Later it was learned that on that same afternoon and evening suspicious fires had occurred in Ladonia and Honey Grove, Denton,Pilot Grove. Milford, Ellis County. Cumby in Hopkins Countv. Jefferson, Waxahachie. and two small communities in Collin County. Millwood and Black Jack Grove.
At first the coincidences of these fires, and others that took place in other regions of the state, caused no undue alarm among the citizens of Fannin County or Northeast Texas. It was only after the publication of a lengthy letter in The Austin State Gazette from Dr. Charles Pryor. editor of The Dallas Herald that the possibility of these fires being connected was discussed.
Dr. Pryor. stirring the still warm ashes, obliquely suggested that all these events had been formented in the conference at Timber Creek School a year earlier. In his letter he stated. "It was determined by certain Abolition preachers. who were expelled from the country last year. to devastate with fire and assassination the whole of Northern Texas, and when it was reduced to a helpless condition, a general revolt of the slaves, aided by white men of the North in our midst, was to come off on the day of election in August."
These are the three events that were to impact the lives of many residents of North Texas in just two months. But before we reexamine the Timber Creek Conference and its importance let us look at one more incident reported in a small Fannin County paper in later years and relatively unknown to historians.
In an article appearing in The Trenton News in 1907 under the by-line "Old Choc" some of the information concerning suspected abolitionist activities in Texas are rehashed and mention is made again of the suspected fires as well as the execution of the Pace slave.
But an additional story is told in this article which, if known in 1860, would certainly have fueled the fires of suspicion.
The story recounts the murder of a Thomas Kincaid, his wife, and five year old son by three slaves.

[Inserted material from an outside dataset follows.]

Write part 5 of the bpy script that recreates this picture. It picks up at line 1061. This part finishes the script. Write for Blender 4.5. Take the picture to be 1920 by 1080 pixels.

Two of the slaves, men owned by Kincaid, named Jess and Rube along with Jess's wife who belonged to Burbee Kincaid who lived about two miles southeast of Whitewright, were the perpetrators.
Late in the night the three entered the house when everyone was asleep and killed Mr. and Mrs. Kincaid with axes. When the noise awoke the child he too was slain. The killers were caught, confessed to their guilt, and were hanged .
"Old Choc" suggests that this crime as well as the incendiary events, and the murder of the Pace child could all be laid at the doorstep of the participants of the Timber Creek meeting.